↓↓↓

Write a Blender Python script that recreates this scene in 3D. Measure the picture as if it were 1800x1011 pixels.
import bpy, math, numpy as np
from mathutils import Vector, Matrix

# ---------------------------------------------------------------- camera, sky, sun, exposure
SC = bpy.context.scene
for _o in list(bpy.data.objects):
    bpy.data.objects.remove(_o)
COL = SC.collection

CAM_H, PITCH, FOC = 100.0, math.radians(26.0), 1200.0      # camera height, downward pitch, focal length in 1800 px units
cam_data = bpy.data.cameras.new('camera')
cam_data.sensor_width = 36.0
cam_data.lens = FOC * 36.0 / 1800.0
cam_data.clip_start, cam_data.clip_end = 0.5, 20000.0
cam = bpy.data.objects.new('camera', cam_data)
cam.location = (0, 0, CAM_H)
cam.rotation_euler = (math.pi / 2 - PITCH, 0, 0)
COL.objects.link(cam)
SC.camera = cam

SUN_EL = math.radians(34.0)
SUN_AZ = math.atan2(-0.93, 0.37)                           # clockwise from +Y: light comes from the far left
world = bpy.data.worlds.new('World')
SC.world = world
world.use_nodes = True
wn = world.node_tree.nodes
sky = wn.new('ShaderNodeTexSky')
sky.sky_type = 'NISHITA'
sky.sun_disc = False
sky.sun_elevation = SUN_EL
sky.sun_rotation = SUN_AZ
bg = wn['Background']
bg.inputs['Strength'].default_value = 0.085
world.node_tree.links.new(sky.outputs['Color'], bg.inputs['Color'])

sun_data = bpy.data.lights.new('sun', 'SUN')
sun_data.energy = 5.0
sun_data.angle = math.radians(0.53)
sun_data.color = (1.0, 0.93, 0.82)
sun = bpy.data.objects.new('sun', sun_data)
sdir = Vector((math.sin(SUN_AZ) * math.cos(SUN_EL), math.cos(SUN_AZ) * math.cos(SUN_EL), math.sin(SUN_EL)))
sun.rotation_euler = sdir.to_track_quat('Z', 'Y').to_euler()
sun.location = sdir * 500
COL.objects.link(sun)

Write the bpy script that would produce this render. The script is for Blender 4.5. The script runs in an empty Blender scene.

↑↑↑

→ **REQUIRED TASK**: Reproduce verbatim the range of lines that opens the records and closes with the line containing "from mathutils import Vector, Matrix". Omit everything after it.

→ **IN RESPONSE**:
Write a Blender Python script that recreates this scene in 3D. Measure the picture as if it were 1800x1011 pixels.
import bpy, math, numpy as np
from mathutils import Vector, Matrix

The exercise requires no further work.